Building Connection Across Screens

Building Connection Across Screens

The Insight:

Screen-mediated relationships feel shallow because we lose 70% of human communication - body language, energy, informal moments, and spontaneous interactions.


Most managers try to recreate in-person dynamics virtually, which fails because screens fundamentally change how we connect.


Effective virtual relationship-building requires intentionally designing moments for human connection that don't happen naturally through a camera.


This isn't about more video calls or forced icebreakers - it's about creating genuine opportunities for people to see and be seen as whole humans, not just work functions.

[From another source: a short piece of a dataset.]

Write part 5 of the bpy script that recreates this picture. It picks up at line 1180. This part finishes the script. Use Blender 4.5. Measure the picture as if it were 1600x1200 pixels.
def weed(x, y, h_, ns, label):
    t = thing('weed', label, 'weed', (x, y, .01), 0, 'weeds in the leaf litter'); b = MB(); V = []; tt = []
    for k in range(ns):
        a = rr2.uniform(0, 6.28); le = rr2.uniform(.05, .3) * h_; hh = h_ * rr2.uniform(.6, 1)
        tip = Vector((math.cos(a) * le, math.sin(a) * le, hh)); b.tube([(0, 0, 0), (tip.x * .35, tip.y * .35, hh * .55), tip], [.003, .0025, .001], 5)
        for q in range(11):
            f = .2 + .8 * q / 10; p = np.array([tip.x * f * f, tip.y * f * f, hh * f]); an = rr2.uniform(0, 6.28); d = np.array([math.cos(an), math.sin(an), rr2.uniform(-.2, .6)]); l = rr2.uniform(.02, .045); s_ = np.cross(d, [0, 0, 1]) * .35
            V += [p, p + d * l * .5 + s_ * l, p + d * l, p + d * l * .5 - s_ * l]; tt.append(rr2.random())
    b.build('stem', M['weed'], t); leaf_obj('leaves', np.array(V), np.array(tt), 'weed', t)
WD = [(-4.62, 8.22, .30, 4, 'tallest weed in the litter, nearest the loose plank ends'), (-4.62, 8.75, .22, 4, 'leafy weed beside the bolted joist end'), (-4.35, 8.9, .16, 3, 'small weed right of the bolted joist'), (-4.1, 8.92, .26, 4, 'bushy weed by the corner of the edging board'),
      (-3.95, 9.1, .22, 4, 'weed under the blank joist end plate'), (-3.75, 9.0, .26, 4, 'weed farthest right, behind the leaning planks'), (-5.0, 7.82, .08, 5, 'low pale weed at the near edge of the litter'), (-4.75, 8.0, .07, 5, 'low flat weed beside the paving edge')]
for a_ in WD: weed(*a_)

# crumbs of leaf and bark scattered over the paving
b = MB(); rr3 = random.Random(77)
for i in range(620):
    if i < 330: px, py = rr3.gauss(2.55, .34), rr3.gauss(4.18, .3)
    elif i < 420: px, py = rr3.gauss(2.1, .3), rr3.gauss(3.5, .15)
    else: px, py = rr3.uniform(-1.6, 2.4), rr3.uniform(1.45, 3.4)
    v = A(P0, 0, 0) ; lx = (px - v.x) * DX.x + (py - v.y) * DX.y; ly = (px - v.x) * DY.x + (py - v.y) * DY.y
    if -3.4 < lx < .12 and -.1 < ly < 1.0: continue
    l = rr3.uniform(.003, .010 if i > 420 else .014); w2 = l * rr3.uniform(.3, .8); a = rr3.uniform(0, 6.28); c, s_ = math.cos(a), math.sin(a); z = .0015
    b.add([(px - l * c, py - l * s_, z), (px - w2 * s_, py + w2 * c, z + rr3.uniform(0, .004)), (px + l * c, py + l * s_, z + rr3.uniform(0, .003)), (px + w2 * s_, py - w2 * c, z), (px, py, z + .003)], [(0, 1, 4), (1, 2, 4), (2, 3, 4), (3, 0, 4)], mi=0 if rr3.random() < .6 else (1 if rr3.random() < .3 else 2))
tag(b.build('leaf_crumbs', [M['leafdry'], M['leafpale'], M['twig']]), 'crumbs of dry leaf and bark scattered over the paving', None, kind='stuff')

The most connected remote teams deliberately architect intimacy and trust through small, consistent practices rather than hoping it will emerge organically.

The Tool: Connection Bridge

4 steps to try now

01.

Create Intentional Human Moments

Connect

Build time for non-work connection into regular interactions. Start meetings with 3-5 minutes of genuine check-ins: "What's something good that happened this week?" or "What's on your mind outside of work?"


In one-on-ones, spend the first minutes asking about their weekend, family, or interests before work topics.


Create 15-minute virtual coffee chats with no agenda beyond connecting. The key is consistency and authenticity. Share appropriately about your own life too.

02.

Make the Invisible Visible

Share

Compensate for missing informal communication by deliberately sharing what people can't see.


Narrate your context: "I'm dealing with home construction noise, so I might look distracted" or "I just had a challenging conversation with another department."


Share your thought process: "I'm quiet because I'm processing" or "I'm excited about this direction."


Ask others to do the same: "What's your energy level like today?" This recreates awareness you'd naturally have in person.

03.

Leverage Asynchronous Connection

Expand

Build relationships through thoughtful digital interactions beyond meetings.


Send voice messages instead of always texting - hearing tone creates connection. Share anything that made you think of specific people.


Use video messages for complex feedback or appreciation - seeing your face makes it personal. Comment meaningfully on ideas in shared documents or Slack. Celebrate wins publicly.


These small touch-points accumulate into stronger relationships.

04.

Design Shared Experiences

Play

Create activities that generate collective memories and inside jokes. Virtual lunch-and-learns where team members teach each other skills.


Online games or puzzle-solving sessions. Collaborative playlists for the team. Virtual book clubs or documentary watching.


Problem-solving sessions for non-work challenges people are facing. The goal is to create shared reference points and seeing different sides of people. These experiences deepen mutual understanding beyond work interactions.

Building Connection Across Screens

Why it works

This approach systematically rebuilds the informal relationship-building that happens naturally in physical spaces. It creates multiple connection points rather than relying solely on formal meetings to maintain relationships.

Use it when

Managing remote or hybrid teams, noticing decreased engagement or collaboration, onboarding new team members virtually, or when relationships feel purely transactional despite regular video calls.

Bonus tip

Pay attention to people's virtual backgrounds, pets, or home environments visible on camera - these are conversation starters that help you learn about their world outside work.